Still, pining for the past, while a nice way of filling a column, is ultimately a pointless exercise. My esteemed colleague Ken Jones, always a must-read, is fond of skewering those he refers to as his "younger brethren in this trade" for their tendency to gaze myopically at history, but when a benign contemplation of the past leads to a cynical dissatisfaction with the present it is probably best avoided. Sport, like politics, art and, a personal bugbear, the diminished jamminess of a Jammie Dodger, is what it is.

And so to my reflections on this English football season, all over bar a lot of shouting in the play-off finals. Here are three firmly-held convictions that I did not hold as firmly or even at all last August, but which the ensuing nine months or so have cemented.

Sir Alex Ferguson is the greatest British club manager of all time.

This would be less contentious if the Manchester United manager were more likeable, but if he were more likeable he would be less great. I take on board the claims of Matt Busby, Jock Stein, Brian Clough, Bill Shankly and especially Bob Paisley to be hailed as the greatest ever. To say nothing of the oft-overlooked Gordon Lee.

But Paisley, who comes closest, inherited from Shankly a winning side and a fantastic Anfield infrastructure. Ferguson's inheritance at United was considerably less promising. And unlike all the above except Clough, he has propelled two clubs to remarkable success. In fact his achievements with Aberdeen, breaking the Old Firm duopoly and beating Real Madrid, of all teams, in a European final, are arguably just as impressive as what he has pulled off with United.

Gérard Houllier is the most over-rated manager in the Premiership.

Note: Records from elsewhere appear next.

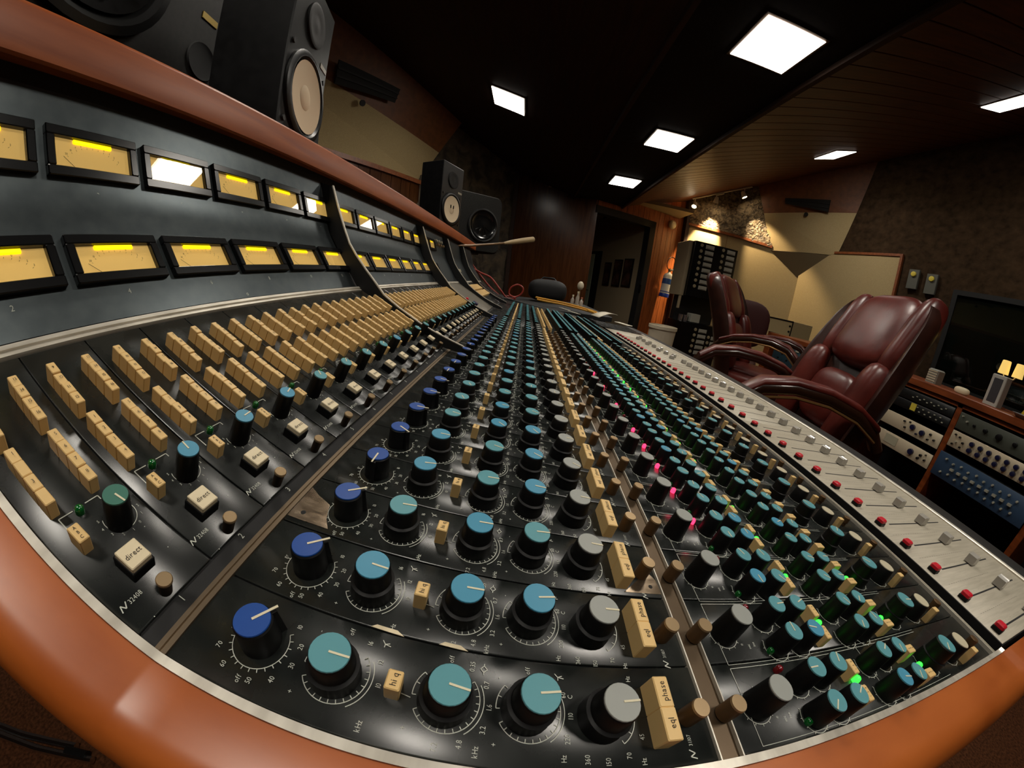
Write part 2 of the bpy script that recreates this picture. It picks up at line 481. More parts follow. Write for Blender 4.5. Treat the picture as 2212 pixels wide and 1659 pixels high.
def ang_for(k, n):
    L = near_ang[k]
    return math.radians(L[n-1]) if n <= len(L) else math.radians(rnd.choice([-90,-10,0,-20,-60,15]))
for n in range(1, NCH+1):
    yc = (n-0.5)*P
    knob('input_knob', -0.0590, yc+0.0012, PZ, blue_b, CAPS['blue'], ang_for('blue', n))
    tealish = teal_cap if n not in (2,5,9,14) else sky_cap
    nm = 'teal' if tealish is teal_cap else 'sky'
    for k, x, off in (('A',-0.0302,0.0),('B',0.0066,0.0001),('C',0.0342,0.0013)):
        m_ = sky_cap if (n, k) in ((2,'A'),(2,'B'),(2,'C'),(3,'B'),(5,'A'),(7,'B'),(12,'C'),(4,'C')) or rnd.random() < 0.12 else teal_cap
        knob('equalizer_knob', x, yc+off, PZ, dual, capm('eq_'+m_.name, 0.00640, 0.0174, m_), ang_for(k, n))
    knob('filter_knob', 0.0608, yc-0.0004, PZ, dual, capm('filter', 0.0064, 0.0174, grey_cap, wd=0.0007, r0=0.05), ang_for('D', n))
    knob('gain_knob', 0.1312, yc-0.0007, PZ, mid, capm('gain', 0.0057, 0.0168, grey_cap, ptr=False), 0)
    for x, off in ((0.1613,0.0055),(0.1780,0.0057),(0.1611,-0.0105),(0.1782,-0.0104),(0.2213,0.0056),(0.2386,0.0057),(0.2213,-0.0108),(0.2376,-0.0109)):
        m_ = sky_cap if rnd.random() < 0.15 else teal_cap
        knob('send_knob', x, yc+off, PZ, small, capm('send_'+m_.name, 0.0051, 0.0150, m_, wd=0.0006, ptr=(n < 8)), rnd.uniform(0, 6.2))
    knob('bus_knob', 0.2835, yc-0.0041, PZ, ridged, capm('bus', 0.0064, 0.0182, teal_cap, wd=0.0007), rnd.uniform(0,6.2))
    knob('level_knob', 0.3165, yc-0.0041, PZ, wide, capm('level', 0.0064, 0.0137, white_cap, ptr=False), 0)
    # routing slope
    M = RM(0.0409, yc+0.0072)
    m_ = green_cap if n == 1 else (sky_cap if n in (2,3,4,9) else teal_cap)
    o = link('monitor_knob', teal_b, desk, M.translation, rot_of(M))
    link('knob_cap', capm('mon_'+m_.name, 0.0046, 0.0182, m_, wd=0.0007), o, (0,0,0), (0,0,math.radians([-80,85,5,20,60,45,20,30][n-1] if n < 9 else rnd.uniform(0,90))))
# ---- buttons
def button_mesh(name, a, b, h, m, base=None, bh=0.0):
    mb = MB()
    if base: mb.rbox(-a/2-0.0006,a/2+0.0006,-b/2-0.0006,b/2+0.0006,0,bh,0.0003,0)
    mb.rbox(-a/2,a/2,-b/2,b/2,bh,h,0.00035,1 if base else 0)
    return mb.mesh(name, [base, m] if base else [m], ang=25)
rb = [button_mesh('routing_button_mesh', 0.0040, 0.00770, h, cream) for h in (0.0099,0.0095,0.0091)]
abc_b = button_mesh('select_button_mesh', 0.0042, 0.0078, 0.0092, cream)
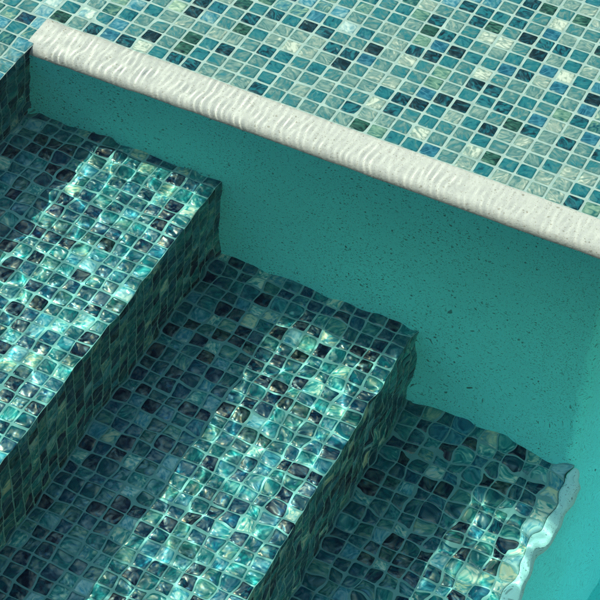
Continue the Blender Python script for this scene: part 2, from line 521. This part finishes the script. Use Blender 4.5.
# ------------------------------------------------------------------ water: rippled surface on a closed body
def axis(lo, a, b, hi, fine, coarse):
    x = list(np.arange(a, b, fine))
    st, p = fine, a
    left = []
    while p > lo:
        st = min(st*1.25, coarse); p -= st; left.append(max(p, lo))
    st, p = fine, x[-1]
    right = []
    while p < hi:
        st = min(st*1.25, coarse); p += st; right.append(min(p, hi))
    return np.array(left[::-1]+x+right)
def build_water():
    wr = np.random.default_rng(5)
    X = axis(UL-1, -26, 36, UR+1, .085, .6)*M
    Y = axis(VN-1, -34, 22, VF+1, .085, .6)*M
    gx, gy = np.meshgrid(X, Y, indexing='ij')
    H = np.zeros_like(gx)
    def band(n, l0, l1, rms, th0=0, spread=math.pi):
        nonlocal H
        h = np.zeros_like(gx)
        for i in range(n):
            lam = l0*(l1/l0)**((i+wr.random())/n)
            k = 2*math.pi/lam
            th = th0+wr.uniform(-spread, spread)
            ph = wr.uniform(0, 2*math.pi)
            amp = rms*math.sqrt(2/n)/k*math.sqrt(2)/math.sqrt(2)
            h += amp*np.sin(k*(gx*math.cos(th)+gy*math.sin(th))+ph)
        return h
    H += band(14, .20, .60, .008)
    calm = 1-.58/(1+np.exp(-(gy/M+.5)/.5))       # the thin sheet of water over the ledge is calmer
    gain = np.interp(gx/M, [-8, -2, 2, 5, 9, 13, 18, 24, 32], [2.0, 1.75, 1.25, .95, .80, .62, .62, .80, .95])
    calm *= gain
    H += calm*band(40, .06, .15, .010)
    H += calm*band(70, .022, .050, .0155)
    # capillary ripples thrown back by the edge of the white band, crests square to it
    env = np.exp(-((gy/M-W-1.0)/1.5)**2)*(0.30+0.70*np.clip(1-(gx/M-1)/24, 0, 1))/(1+np.exp(-(gx/M+4.3)/.5))
    H += env*band(16, .0075, .012, .026, 0, .30)
    Z = HW*M+H
    nx, ny = len(X), len(Y)
    V = np.stack([gx, gy, Z], -1).reshape(-1, 3)*UNIT
    idx = np.arange(nx*ny).reshape(nx, ny)
    Q = np.stack([idx[:-1, :-1], idx[1:, :-1], idx[1:, 1:], idx[:-1, 1:]], -1).reshape(-1, 4)
    # skirt and bottom
    loop = list(idx[:, 0])+list(idx[-1, 1:])+list(idx[-2::-1, -1])+list(idx[0, -2:0:-1])
    B = V[loop].copy(); B[:, 2] = (ZF-1)*S
    n0 = len(V); nl = len(loop)
    lo = np.arange(n0, n0+nl); lp = np.array(loop)
    SK = np.stack([lp, lo, np.roll(lo, -1), np.roll(lp, -1)], -1)
    SK = SK[:, [0, 1, 2, 3]]
    V = np.concatenate([V, B])
    me = bpy.data.meshes.new('water')
    nq = len(Q)+nl
    me.vertices.add(len(V)); me.vertices.foreach_set('co', V.ravel().astype(np.float32))
    corners = np.concatenate([Q.ravel(), SK.ravel(), lo[::-1]])
    me.loops.add(len(corners)); me.loops.foreach_set('vertex_index', corners.astype(np.int32))
    starts = np.concatenate([np.arange(nq)*4, [nq*4]])
    tot = np.concatenate([np.full(nq, 4), [nl]])
    me.polygons.add(nq+1)
    me.polygons.foreach_set('loop_start', starts.astype(np.int32))
    me.polygons.foreach_set('loop_total', tot.astype(np.int32))
    sm = np.zeros(nq+1, bool); sm[:len(Q)] = True
    me.polygons.foreach_set('use_smooth', sm)
    me.update(calc_edges=True); me.validate()
    me.materials.append(WATER)
    # keep the surface normals smooth up to the border
    o = bpy.data.objects.new('water', me)
    o.cycles.is_caustics_caster = True
    link(o)
    tag(o, kind='structure')
build_water()
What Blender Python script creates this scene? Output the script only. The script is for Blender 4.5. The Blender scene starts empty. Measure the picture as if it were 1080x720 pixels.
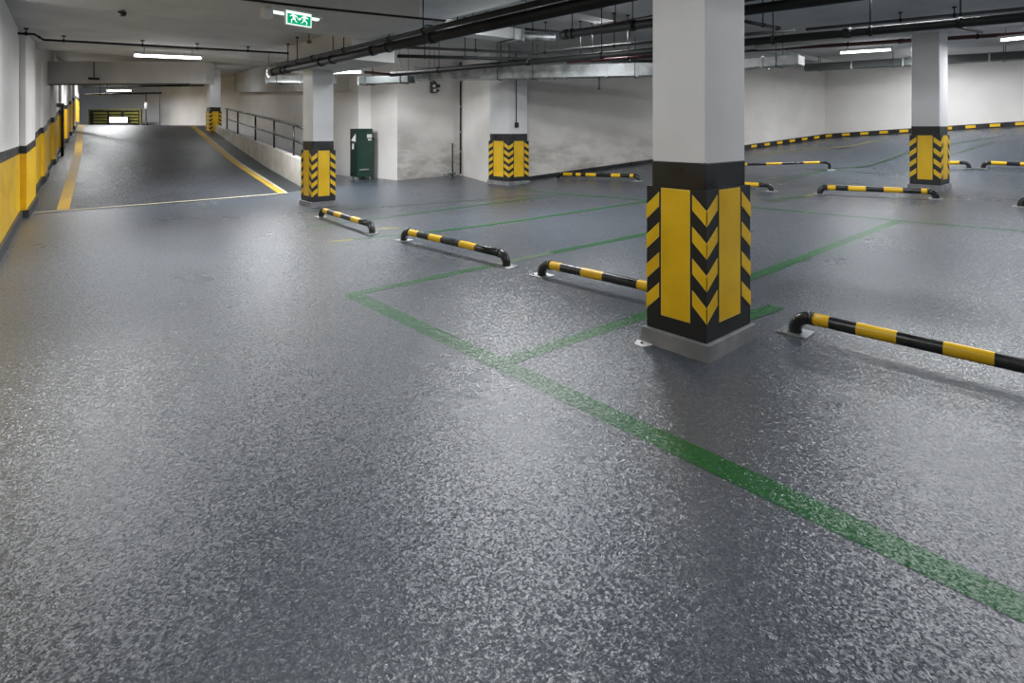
import bpy, bmesh, math, random
from mathutils import Vector, Matrix
random.seed(4)
SC = bpy.context.scene
COL = SC.collection

# ------------------------------------------------------------------ camera
F = 597.0; EYE = 1.6; HOR = 137.0; CX = 540.0
_n = math.hypot(.661, .750)
FW = (.661/_n, .750/_n); RT = (FW[1], -FW[0])
cd = bpy.data.cameras.new('camera'); cam = bpy.data.objects.new('camera', cd); COL.objects.link(cam)
cam.location = (0, 0, EYE)
cam.rotation_euler = (math.pi/2, 0, -math.atan2(FW[0], FW[1]))
cd.sensor_width = 36; cd.lens = F/1080*36; cd.shift_y = -(360-HOR)/1080
cd.clip_start = .05; cd.clip_end = 200
SC.camera = cam
# ------------------------------------------------------------------ world, view
w = bpy.data.worlds.new('world'); SC.world = w; w.use_nodes = True
bg = w.node_tree.nodes['Background']; bg.inputs[0].default_value = (.8, .9, 1, 1); bg.inputs[1].default_value = .04
SC.view_settings.view_transform = 'Standard'; SC.view_settings.look = 'None'
SC.view_settings.gamma = 1; SC.view_settings.use_curve_mapping = False
SC.view_settings.exposure = 1.0
SC.cycles.use_denoising = True; SC.cycles.denoising_prefilter = 'NONE'
SC.cycles.sample_clamp_indirect = 1.0; SC.cycles.sample_clamp_direct = 4; SC.cycles.use_adaptive_sampling = False
SC.cycles.caustics_reflective = False; SC.cycles.caustics_refractive = False; SC.cycles.blur_glossy = .6
LAMP_W = 32.0       # watts of one fluorescent fitting
TUBE_E = 9.0        # glow of the tube itself

# ------------------------------------------------------------------ floor shape
# level by the camera, falling gently for drainage further off, and a ramp rising along the far wall
WA = Vector((10.55, 11.62)); WB = Vector((20.7, 7.4)); WC = Vector((20.7, -7.0))
def _seg(p, a, b):
    d = b-a; t = max(0, min(1, (p-a).dot(d)/d.length_squared)); q = a+d*t
    return (p-q).length, t*d.length
def fz(x, y):
    s = x-5.0
    z = .0325*(math.log(1+math.exp(s*1.2))/1.2 if s < 20 else s)
    if s < -4: z = 0
    p = Vector((x, y))
    d1, s1 = _seg(p, WA, WB); d2, s2 = _seg(p, WB, WC); s2 += (WB-WA).length
    w1 = 1/(d1+.05)**4; w2 = 1/(d2+.05)**4
    sa = (s1*w1+s2*w2)/(w1+w2); d = min(d1, d2)
    if (p-WA).dot((WB-WA).orthogonal()) > 0 and False: d = 0
    t = max(0, min(1, d/5.0)); fall = 1-t*t*(3-2*t)
    return z+.0745*sa*fall
def ray(px):
    u = px-CX
    return (u*RT[0]+F*FW[0], u*RT[1]+F*FW[1])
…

Many Liverpool fans don't believe me, and some Everton fans disown me, when I say that my love for the Blues has never involved a concomitant hatred of the Reds. In fact, I don't know whether there is a campaign to have Bob Paisley posthumously knighted, or even whether Buck House does that sort of thing, but I'd be happy to start one.

This season, however, I have taken a lot of pleasure in Liverpool's reverses. Houllier has spent like Midas but shopped at Argos. His most exciting players are those he inherited, and even with them his sides consistently played the most unenthralling football I have ever seen from Liverpool. And I'm not jumping on an anti-Houllier bandwagon; I was on board when it started rolling. When Liverpool were riding high in the Premiership, I offered to dye my hair red if they won the title. Many Liverpool fans e-mailed to say they would personally buy the dye. Now that Houllier has failed even to get the club into the Champions' League, they should do the honourable thing and dye their hair blue.

David Moyes is the next Alex Ferguson.

Of the six greatest British managers listed above (leaving out Gordon Lee just for now), four are or were Scottish. I don't what they do with the water up there. Actually, I do. They turn it into Glenfiddich. Whatever, Moyes has all it takes to join the greats. My worry is that it will happen at Old Trafford, not Goodison Park.